Entendeu, depois, que o tempo decorrido (cerca de 20 anos desde a construção das moradias e divisão do terreno em lotes) era suficiente para se considerar verificado o requisito relativo ao “decurso do tempo” suficientemente longo para se pôr em causa a “possibilidade de atribuição de efeitos putativos”.

De seguida apreciou a questão de saber se a transformação da situação de facto decorrente dos actos impugnados nulos era compatível com os princípios gerais de direito e concluiu pela afirmativa.

O TCA Norte depois de entender discutível a qualificação jurídica da questão: excepção peremptória impeditiva da declaração de nulidade (como se sustentou no acórdão do TCA N de 20-11-2014, proc. 00926/09.6BEAVR); ou sem reflexos nessa declaração, (acórdãos do STA de 28-6-2011, proc. 0512/11 e de 11-10-2005, proc. 0262/2005 segundo a qual a existência ou não de uma situação a que devem ser reconhecidos efeitos putativos não releva para efeitos de declaração de nulidade), respondeu negativamente à questão de saber se os actos impugnados mereciam manter-se na ordem jurídica.
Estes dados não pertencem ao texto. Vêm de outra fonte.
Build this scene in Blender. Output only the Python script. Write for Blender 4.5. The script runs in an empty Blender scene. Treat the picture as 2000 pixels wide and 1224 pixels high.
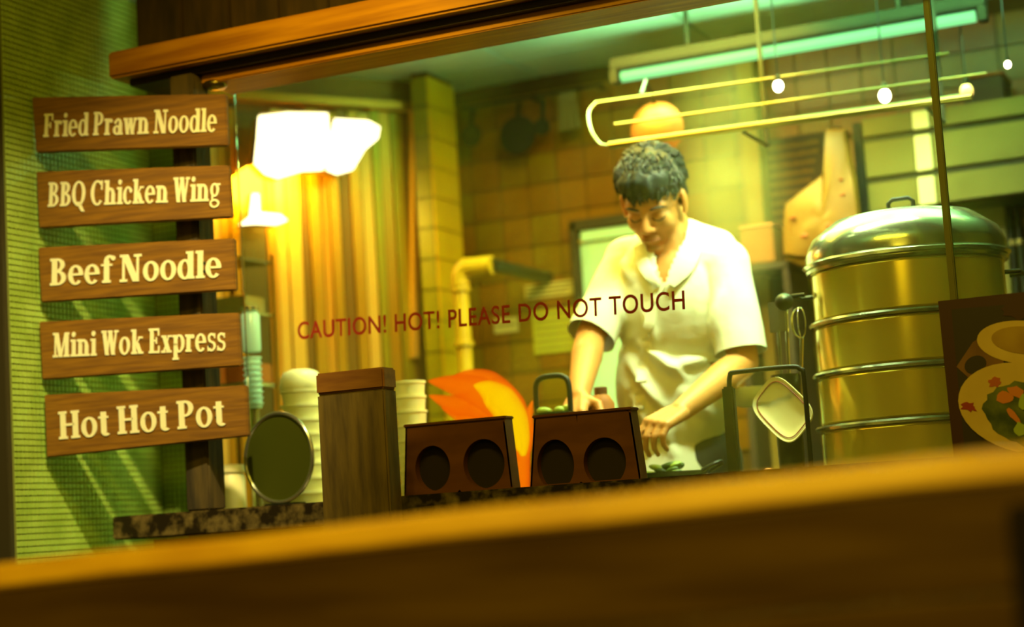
import bpy, bmesh, math, random
import numpy as np
from mathutils import Vector, Matrix, noise
random.seed(7)
SC = bpy.context.scene
COL = SC.collection
V = Vector

# ------------------------------------------------------------------ camera
EYE = V((0, 0, .8)); FPX = 3500.0
PITCH, ROLL, YAW = math.radians(6.75), math.radians(3.6), math.radians(24.4)
FW = V((-math.sin(YAW) * math.cos(PITCH), math.cos(YAW) * math.cos(PITCH), math.sin(PITCH)))
_r = FW.cross(V((0, 0, 1))).normalized(); _u = _r.cross(FW)
CR = _r * math.cos(ROLL) - _u * math.sin(ROLL)
CU = _u * math.cos(ROLL) + _r * math.sin(ROLL)
cam = bpy.data.cameras.new('camera'); cam_o = bpy.data.objects.new('camera', cam); COL.objects.link(cam_o)
M = Matrix((CR, CU, -FW)).transposed().to_4x4(); M.translation = EYE
cam_o.matrix_world = M
cam.sensor_width = 36; cam.lens = FPX / 2000 * 36; cam.clip_start = .05; cam.clip_end = 100
cam.dof.use_dof = True; cam.dof.focus_distance = 3.66; cam.dof.aperture_fstop = 1.6
SC.camera = cam_o

def ray(x, y): return (FW * FPX + CR * (x - 1000) + CU * (612 - y)) / FPX
def atY(x, y, Y): d = ray(x, y); return EYE + d * (Y / d.y)
def atX(x, y, X): d = ray(x, y); return EYE + d * (X / d.x)
def atZ(x, y, Z): d = ray(x, y); return EYE + d * ((Z - EYE.z) / d.z)
def atD(x, y, D): return EYE + ray(x, y) * D

# ------------------------------------------------------------------ world, exposure, large lights
SC.view_settings.view_transform = 'Standard'; SC.view_settings.look = 'None'
SC.view_settings.gamma = 1; SC.view_settings.use_curve_mapping = False
SC.view_settings.exposure = 0
W = bpy.data.worlds.new('night'); SC.world = W; W.use_nodes = True
W.node_tree.nodes['Background'].inputs[0].default_value = (1, .62, .12, 1)
W.node_tree.nodes['Background'].inputs[1].default_value = .05

def light(name, kind, loc, energy, color, size=.1, target=None, size_y=None, spot=None, blend=.3, spread=180):
    l = bpy.data.lights.new(name, kind); o = bpy.data.objects.new(name, l); COL.objects.link(o)
    o.location = loc; l.energy = energy; l.color = color
    if kind == 'AREA':
        l.size = size; l.spread = math.radians(spread)
        if size_y: l.shape = 'RECTANGLE'; l.size_y = size_y
    else: l.shadow_soft_size = size
    if kind == 'SPOT': l.spot_size = math.radians(spot or 60); l.spot_blend = blend
    if target is not None:
        o.rotation_euler = (V(target) - V(loc)).to_track_quat('-Z', 'Y').to_euler()
    return o
# street side lamp over the window: throws the sign shadows on the mosaic
light('shop_front_lamp', 'SPOT', (-1.42, 2.16, 2.87), 350, (1, .86, .38), .03, (-2.62, 3.45, .92), spot=37, blend=1)
light('walkway_lamp', 'AREA', (-1.0, 1.62, 2.9), 38, (1, .76, .04), 1.4, (-1.0, 1.72, .8), size_y=.25)
light('beam_lamp', 'SPOT', (-1.6, 2.7, 2.3), 34, (1, .70, .06), .03, (-1.9, 3.45, 1.95), spot=70, blend=1)  # added light, brightens the face of the window beam
light('street_fill', 'AREA', (-.3, -.6, 2.6), 9, (1, .74, .08), 1.4, (-1.4, 3.4, .9))
light('bench_lamp', 'AREA', (-.5, .55, 1.9), 2.6, (1, .76, .04), .6, (-.9, 1.7, .6))  # added close to the bench to lift its front planks
# kitchen lights, fills added
light('cool_counter_lamp', 'SPOT', (-2.05, 3.78, 1.8), 14, (.55, 1, .95), .03, (-2.29, 3.82, 1.05), spot=22, blend=.6)
light('kitchen_tube_glow', 'AREA', (-1.45, 4.62, 2.03), 17, (.50, 1, .40), 1.5, (-1.4, 4.4, 0), size_y=.08, spread=115)
light('kitchen_ceiling_lamp', 'AREA', (-1.6, 4.3, 2.15), 27, (1, .66, .08), .7, (-1.7, 5.0, .6), spread=140)
light('ceiling_wash', 'AREA', (-1.1, 4.5, 1.98), 40, (.38, 1, .55), 1.4, (-1.1, 4.1, 4), size_y=.1)
light('hanging_work_lamp_glow', 'AREA', (-2.9, 4.55, 1.95), 32, (1, .70, .07), .3, (-3.2, 5.1, 1.5))  # added glow to go with the glare panels
light('window_tube_glow', 'AREA', (-1.15, 3.80, 2.12), 26, (.76, 1, .60), .9, (-1.35, 4.2, 1.0), size_y=.07, spread=112)  # added tube-shaped light for the lid highlights and the shirt
light('cupboard_lamp', 'AREA', (-.5, 4.3, 2.15), 1.0, (1, .80, .30), .4, (-.7, 5.0, 1.5))  # added to brighten the cupboard, no lamp stands here

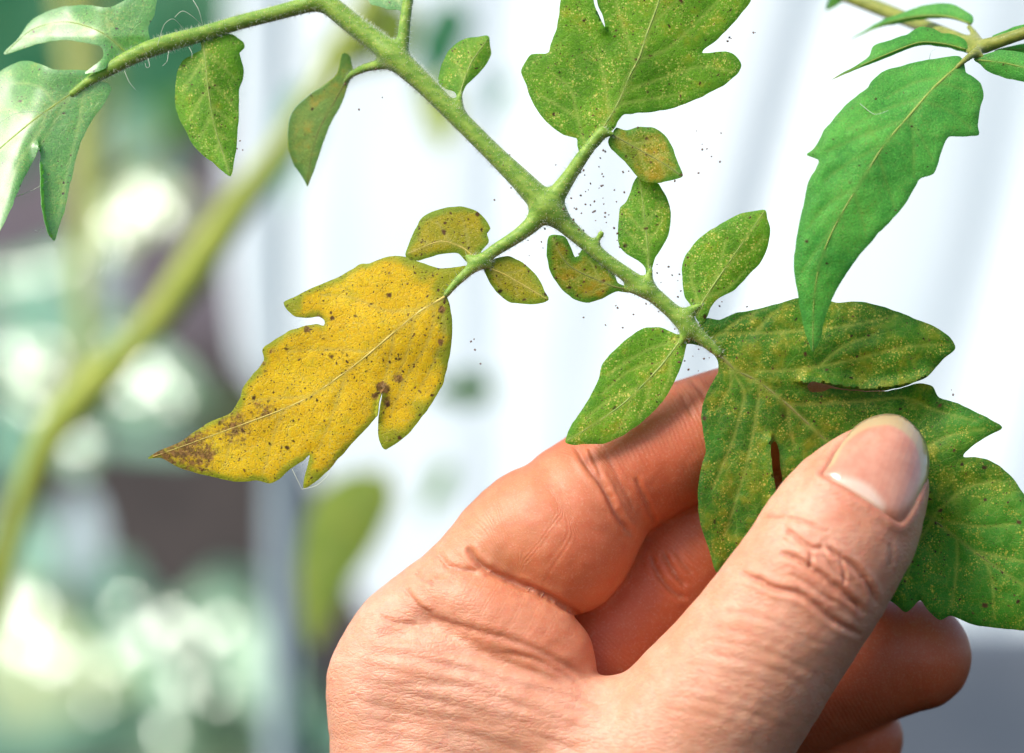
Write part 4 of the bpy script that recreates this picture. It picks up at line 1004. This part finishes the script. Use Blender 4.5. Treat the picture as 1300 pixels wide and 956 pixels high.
# spider silk at the lower lobe of the yellow leaflet
web = empty('spider_web', W(385, 619, -20), 'fine spider silk strung under the lower lobe of the yellow leaflet', 'web')
for pts in ([(371, 596, -20), (378, 610, -22), (383, 620, -23)], [(383, 621, -23), (400, 617, -23), (414, 606, -22), (420, 594, -20)]):
    thread('thread', pts, .5, web, M_hair)

# mites hanging on invisible-thin silk round the stems
mm_ = bmesh.new(); bmesh.ops.create_icosphere(mm_, subdivisions=1, radius=1)
bmesh.ops.scale(mm_, vec=(1.5, .9, .9), verts=mm_.verts)
for k in range(8):
    a = (-.7, -.25, .25, .7)[k % 4]; sd = 1 if k < 4 else -1
    p0 = Vector((a * 1.1, 0, sd * .7)); p1 = Vector((a * 1.6, -.3, sd * 1.6))
    va = mm_.verts.new(p0 + Vector((.12, 0, 0))); vb = mm_.verts.new(p0 - Vector((.12, 0, 0))); vc = mm_.verts.new(p1); vd = mm_.verts.new(p0 + Vector((0, .15, 0)))
    mm_.faces.new((va, vb, vc)); mm_.faces.new((vb, vd, vc)); mm_.faces.new((vd, va, vc))
mite_me = bpy.data.meshes.new('spider_mite'); mm_.to_mesh(mite_me); mm_.free()
mite_me.materials.append(plain_mat('mite_brown', (.10, .05, .03), (.17, .08, .045), 20, .5))
places = []
for (x, y, r_, n) in ((765, 258, 34, 16), (742, 268, 20, 9), (790, 215, 36, 10), (748, 240, 20, 8), (725, 275, 14, 6), (835, 352, 18, 8), (855, 372, 14, 7), (722, 208, 26, 7), (905, 455, 16, 0), (893, 440, 10, 10), (880, 462, 10, 8), (925, 398, 22, 8), (690, 300, 22, 7), (712, 340, 20, 6),
                      (880, 170, 36, 8), (915, 40, 34, 8), (690, 60, 16, 5), (820, 396, 24, 9), (600, 440, 14, 4), (650, 215, 26, 6), (775, 300, 18, 8), (460, 100, 20, 4), (1215, 470, 22, 4), (775, 205, 24, 8), (310, 185, 8, 3), (560, 365, 20, 4), (840, 235, 20, 4), (760, 395, 22, 5)):
    for _ in range(n):
        places.append((x + random.gauss(0, r_ * .85), y + random.gauss(0, r_ * .85)))
mite0 = None
for (x, y) in places:
    o = bpy.data.objects.new('spider_mite', mite_me) if mite0 is None else mite0.copy()
    if mite0 is None: mite0 = o
    COL.objects.link(o)
    o.location = W(x, y, random.uniform(-24, 4)); s_ = random.uniform(.6, 1.35) * S; o.scale = (s_, s_, s_)
    o.rotation_euler = (random.uniform(-.5, .5), random.uniform(0, 6.28), random.uniform(-.5, .5))
    tag(o, 'tiny dark spider mite hanging in fine silk beside the leaf stems', 'mite', 'spider mites scattered round the stems')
No essencial o TCA Norte conclui que não existia no caso “uma confiança legítima aos beneficiários desses licenciamentos que pudesse perspectivá-los em termos de proporcionarem uma divisão jurídica do prédio à revelia do crivo administrativo pelo respectivo procedimento de loteamento.

As questões suscitadas com a produção de efeitos de actos nulos são muito frequentes. Como decorre do teor do acórdão recorrido a divergência jurisprudencial verifica-se, desde logo, na questão de saber se os “efeitos putativos” decorrentes da nulidade poderão evitar a própria declaração de nulidade.

Julgamos que as questões suscitadas justificam a admissão da revista.

Desde logo o MP, em representação do Estado, nada tem a opor, o que evidencia de algum modo o reconhecimento da importância da intervenção do STA.

É ainda verdade que a litigiosidade emergente da delimitação dos efeitos putativos de situações de facto constituídas ao abrigo de actos nulos é bastante frequente.

Existe, como emerge do acórdão recorrido, alguma jurisprudência que tem admitido que a relevância da situação se projecte sobre a própria declaração de invalidade (excepção peremptória).

As consequências sociais são bastante relevantes, pois está em causa a validade de licenciamento de quatro moradias, a sua eventual demolição e possível indemnização a pagar pelo Município, na sequência da nulidade dos actos por si praticados.

É ainda relevante a intervenção do STA com vista a uma contribuição para a infirmidade de tratamento destas questões jurídicas.

4. Decisão

Face ao exposto admite-se a revista.

Lisboa, 15 de Março de 2018. – São Pedro (relator) – Costa Reis – Madeira dos Santos.